A própria história do filme tem um caráter quase milagroso, pois Tarkovski passou por muitos percalços para produzi-lo – não nos esqueçamos, ele vivia sob o comunismo marxista-leninista. Diz ele em seus Diários, em 23 de fevereiro de 1972: “Será que é preciso ficar sentado ao longo dos anos e esperar que alguém se digne a liberar o filme? O que é que há com este país surpreendente que não quer nem o triunfo da sua arte na arena internacional nem novos filmes e livros de qualidade? A verdadeira arte os assusta. Isso, naturalmente, é normal. A arte, sem dúvida, é contraindicada a eles porque é humana, e a vocação deles é esmagar tudo o que é vivo, todos os germes da humanidade , seja o desejo do homem pela liberdade, seja o surgimento, no nosso abatido horizonte, de uma nova obra de arte. Eles não vão ficar satisfeitos até destruírem todos os sinais da independência e transformarem o ser humano em um animal.” O professor Bird é categórico:
“Para seus primeiros espectadores, em contraste, Andrei Rublev foi um fruto proibido ansiosamente esperado e uma intervenção corajosa no discurso ideológico contemporâneo.
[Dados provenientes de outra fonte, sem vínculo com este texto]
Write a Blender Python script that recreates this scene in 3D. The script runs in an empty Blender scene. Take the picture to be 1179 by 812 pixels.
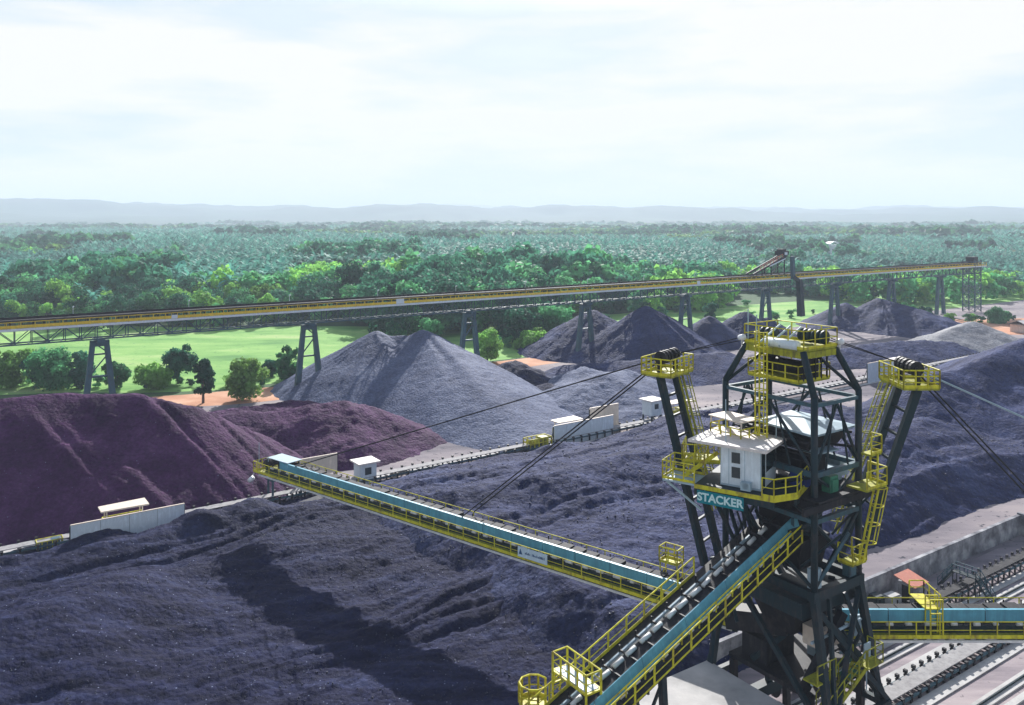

Sua aura miraculosa provinha menos do próprio filme do que da própria improbabilidade de sua existência na URSS ateísta, e foi a teimosa controvérsia sobre seu lançamento que mais contribuiu para a imagem de Tarkovski como um artista sofredor. Em 1970, após cinco longos anos de luta com as autoridades sobre Andrei Rublev, Tarkovski iniciou um diário que intitulou O Martirológio. Mesmo quando a União Soviética do degelo pós-Stalin gradualmente congelou novamente sob Leonid Brezhnev, Tarkovski relembra duas vezes a recuperação milagrosa da única cópia do roteiro de Andrei Rublev que ele havia deixado em um táxi: ʻHoras depois o taxista me viu andando na rua, no meio da multidão, no mesmo lugar, freou e me entregou a pastaʼ. Uma história inacreditável.”
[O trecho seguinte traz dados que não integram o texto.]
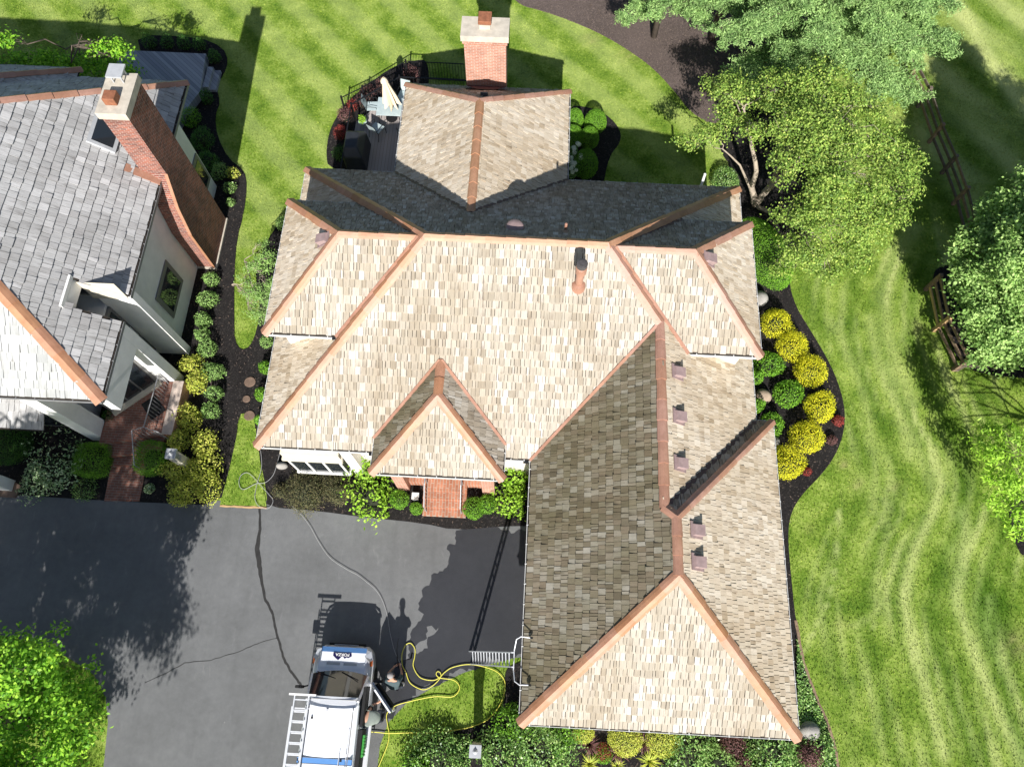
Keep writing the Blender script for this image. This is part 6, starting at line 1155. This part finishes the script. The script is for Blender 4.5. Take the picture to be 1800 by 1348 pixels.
person(b1, dict(pelvis=(0, 0, .95), belly=(0, .06, 1.1), chest=(-.02, .16, 1.34), neck=(-.04, .24, 1.5), head=(-.06, .31, 1.6), crown=(-.06, .33, 1.70), hipL=(-.11, .01, .9), kneeL=(-.13, .06, .5), ankL=(-.13, -.02, .09), toeL=(-.14, .14, .05), hipR=(.1, .01, .9), kneeR=(.13, .04, .5), ankR=(.14, -.03, .09), toeR=(.16, .13, .05),
    shL=(-.2, .17, 1.38), elL=(-.22, .38, 1.16), wrL=(-.06, .58, 1.08), pmL=(.0, .63, 1.07), shR=(.17, .18, 1.38), elR=(.24, .36, 1.15), wrR=(.16, .58, 1.05), pmR=(.13, .65, 1.04)), 1, 'worker in teal grey shirt and white shoes holding a spray gun on the driveway', (M['shirt'], M['jeans'], M['shoe'], M['hair']), (-.2, 1, 0), 'cap')
q0 = V3(b1); mb = MB(); mb.tube([q0+V3((.1, .55, 1.02)), q0+V3((.03, .75, 1.02)), q0+V3((-.06, 1.15, .82)), q0+V3((-.1, 1.5, .45))], [.02, .022, .012, .01], 7); mb.bar(q0+V3((.06, .66, 1.04)), q0+V3((.06, .64, .88)), .03, .04); one('spray_gun', mb, M['iron'], 'long black spray lance held by the worker on the driveway', 'spray gun', tuple(q0+V3((.1, .55, 1.0))))
p2 = V3((tx+1.32, -1.72, 0)); b2 = tuple(p2)
person(b2, dict(pelvis=(0, 0, .93), belly=(-.06, .0, 1.08), chest=(-.24, .0, 1.27), neck=(-.36, .0, 1.37), head=(-.46, .0, 1.42), crown=(-.55, .0, 1.47), hipL=(0, -.1, .88), kneeL=(-.03, -.12, .48), ankL=(.04, -.13, .09), toeL=(-.13, -.14, .05), hipR=(0, .1, .88), kneeR=(-.05, .14, .48), ankR=(.05, .16, .09), toeR=(-.12, .18, .05),
    shL=(-.26, -.19, 1.28), elL=(-.42, -.26, 1.06), wrL=(-.64, -.2, 1.03), pmL=(-.71, -.19, 1.03), shR=(-.25, .19, 1.28), elR=(-.2, .36, 1.06), wrR=(.0, .46, 1.05), pmR=(.06, .5, 1.06)), 1, 'worker in grey green shirt leaning into the open door of the van', (M['shirt2'], M['jeans'], M['shoe'], M['hair']), (-1, 0, -.2))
Tarkovski se inspirou na criação máxima de Rublev, A Trindade, cuja “fraternidade, amor e serena santidade” o inspiraram a criar não um filme biográfico, mas um filme sobre a espiritualidade da vocação artística. Diz ele: “Depois de escrever o roteiro, fui tomado por muitas dúvidas sobre a possibilidade de realizar o filme. De qualquer modo, tinha certeza de que não pretendia criar uma obra de caráter histórico ou biográfico. Estava interessado em algo mais: queria investigar a natureza do gênio poético do grande pintor russo. A partir do exemplo de Rublev eu pretendia explorar a questão da psicologia da criação artística, e analisar a mentalidade e a consciência cívica de um artista que criou tesouros espirituais de importância eterna”. Mesmo a disposição em capítulos, que não seguem uma cronologia convencional – em alguns Rublev mal aparece –, foi necessária para Tarkovski, no sentido de capturar a “lógica poética da necessidade que levou Rublev a pintar sua célebre ʻtrindadeʼ”.
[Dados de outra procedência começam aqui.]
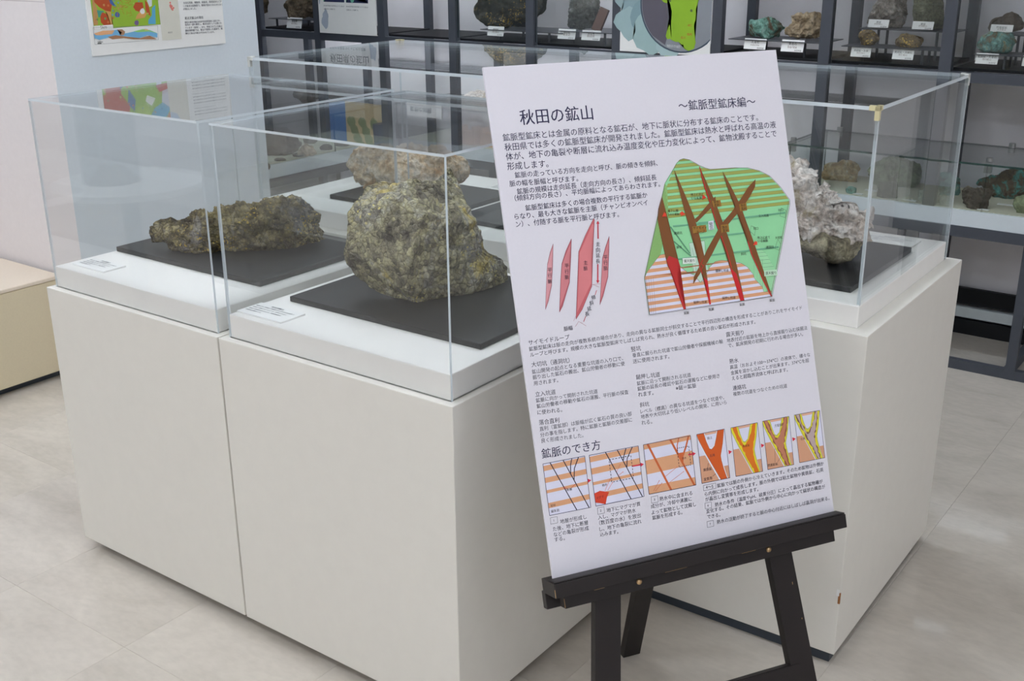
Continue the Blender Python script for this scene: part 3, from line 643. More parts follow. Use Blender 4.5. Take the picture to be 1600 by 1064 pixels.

Tarkovski se inspirou na criação máxima de Rublev, A Trindade, cuja “fraternidade, amor e serena santidade” o inspiraram a criar não um filme biográfico, mas um filme sobre a espiritualidade da vocação artística
Tarkovski se apoiou, ainda, no conceito de perspectiva inversa, do monge e polímata Pável Floriênski, que afirma que “na antiga pintura russa, a rejeição da perspectiva renascentista expressa a necessidade de lançar luz sobre certos problemas espirituais que os pintores russos se colocavam, ao contrário dos artistas do Quattrocento italiano”. Se prestarmos atenção a obras como a Trindade, de Rublev, vemos que a perspectiva se abre de modo invertido, para o alto – e isso é genial.
Por fim, vale o destaque à atuação perfeita de um estreante Anatoly Solonitsyn, como Andrei Rublev, que se tornaria o ator preferido de Tarkovski, trabalhando com ele em Solaris, O Espelho e Stalker, antes de sua morte prematura, em 1982, aos 47 anos, do mesmo tipo de câncer que mataria Tarkovski em 1986. O elenco ainda conta com a primeira esposa de Tarkovski, Irma Raush, como a “tola sagrada” Durochka, Nikolai Grinko como Daniil, e Nikolai Burlyaev como Boriska.
Andrei Rublev está disponível no canal da Mosfilm, em alta resolução, nas versões convencional (de que Tarkovski, por fim, disse que gostava mais) e estendida.